Let a commission redraw judicial districts

Published September 15, 2017

Editorial by Fayetteville Observer, September 13, 2017.

We’re not about to argue that a thorough updating of our state’s judicial districts is unnecessary. The last large-scale redrawing of the court districts was in 1955. There have been a few changes in North Carolina’s population patterns since then and our judicial districts could most likely use some tweaks to reflect them.

But we’re having a hard time trusting our General Assembly to draw those new lines in a way that makes the fair and equitable administration of justice the first and only goal of redistricting.

Our lawmakers have raised gerrymandering to a high art, drawing legislative boundaries whose only purpose is to give the dominant Republican Party an even tighter lock on state government. The party’s legislative power is way out of proportion to its actual registration numbers, which significantly trail Democratic registrations and seem likely to be overtaken in the next few years by the fast-growing legion of unenrolled voters.

We’re troubled too by the GOP’s recent efforts to politicize our judiciary. Since the early 1990s, the party affiliation of judicial candidates was left off of ballots. In recent years, some judges have taken it a step further and registered as unenrolled voters, deliberately distancing themselves from the policies and philosophies of any political party. That includes Senior Resident Superior Court Judge Jim Ammons of Fayetteville, who left the Democratic Party last year in favor of unenrolled status. But instead of rewarding judicial impartiality, the General Assembly has restored the antiquated requirement that judges’ political parties be listed on ballots. And it further punished nonpartisan judges like Ammons, requiring unenrolled candidates to gather hundreds of signatures to get their name on the ballot. Partisan judges need only one signature — their own.

Earlier this year, N.C. Supreme Court Chief Justice Mark Martin, told the N.C. Bar Association that he wants a ballot question asking voters if judges should even be elected. Martin, who’s a Republican, favors appointing judges after they are vetted by an independent, objective judicial commission, a system that some other states use.

Rep. Justin Burr, a Stanly County Republican, is leading the judicial redistricting effort. He’s doing the right thing by holding extensive meetings with jurists across the state and holding public hearings. But among judges and some of Burr’s fellow lawmakers, there is deep distrust. Rep. Marcia Morey, a Democrat who is a former Durham County District Court judge, wrote that, “The proposed judicial maps are as racially and politically gerrymandered as were the legislative maps.

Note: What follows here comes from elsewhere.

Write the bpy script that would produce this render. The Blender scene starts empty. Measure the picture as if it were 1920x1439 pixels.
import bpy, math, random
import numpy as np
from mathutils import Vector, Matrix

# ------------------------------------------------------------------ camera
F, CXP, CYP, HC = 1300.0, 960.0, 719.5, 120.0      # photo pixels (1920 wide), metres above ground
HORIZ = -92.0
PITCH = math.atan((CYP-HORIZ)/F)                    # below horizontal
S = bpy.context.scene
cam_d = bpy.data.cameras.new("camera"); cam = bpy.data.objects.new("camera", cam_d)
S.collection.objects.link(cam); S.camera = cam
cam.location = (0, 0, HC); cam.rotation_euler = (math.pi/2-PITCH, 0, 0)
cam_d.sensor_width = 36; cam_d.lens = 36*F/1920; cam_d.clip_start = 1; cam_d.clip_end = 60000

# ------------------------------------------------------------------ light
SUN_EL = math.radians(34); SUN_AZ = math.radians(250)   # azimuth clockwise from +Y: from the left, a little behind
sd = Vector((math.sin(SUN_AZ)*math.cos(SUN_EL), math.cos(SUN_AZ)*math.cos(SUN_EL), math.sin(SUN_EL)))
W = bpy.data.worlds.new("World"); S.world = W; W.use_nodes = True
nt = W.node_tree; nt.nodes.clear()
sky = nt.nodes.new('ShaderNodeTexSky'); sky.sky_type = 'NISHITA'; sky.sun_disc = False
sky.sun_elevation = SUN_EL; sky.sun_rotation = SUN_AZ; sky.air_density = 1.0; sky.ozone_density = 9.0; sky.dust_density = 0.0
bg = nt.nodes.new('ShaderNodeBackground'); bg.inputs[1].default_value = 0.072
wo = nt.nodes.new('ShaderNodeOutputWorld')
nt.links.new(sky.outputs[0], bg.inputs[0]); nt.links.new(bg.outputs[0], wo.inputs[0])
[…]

If passed, more litigation is sure to come.” In Raleigh’s hyper-partisan climate, we can’t imagine any other result from a judicial gerrymander.

We’d all be best served if lawmakers created an independent judicial redistricting commission to draw the new court jurisdiction boundaries. Staff the commission with nonpartisan experts and jurists who have demonstrated their impartiality. Judicial independence is among the most fundamental pillars of our republic and faith in the judiciary’s fairness and impartiality is essential to its functioning. It’s clear that the process has already been tainted by politics and that Rep. Burr’s efforts are already seen as biased.

We expect partisanship in our legislature, but not in our judiciary. Find a better way to redraw those judicial districts.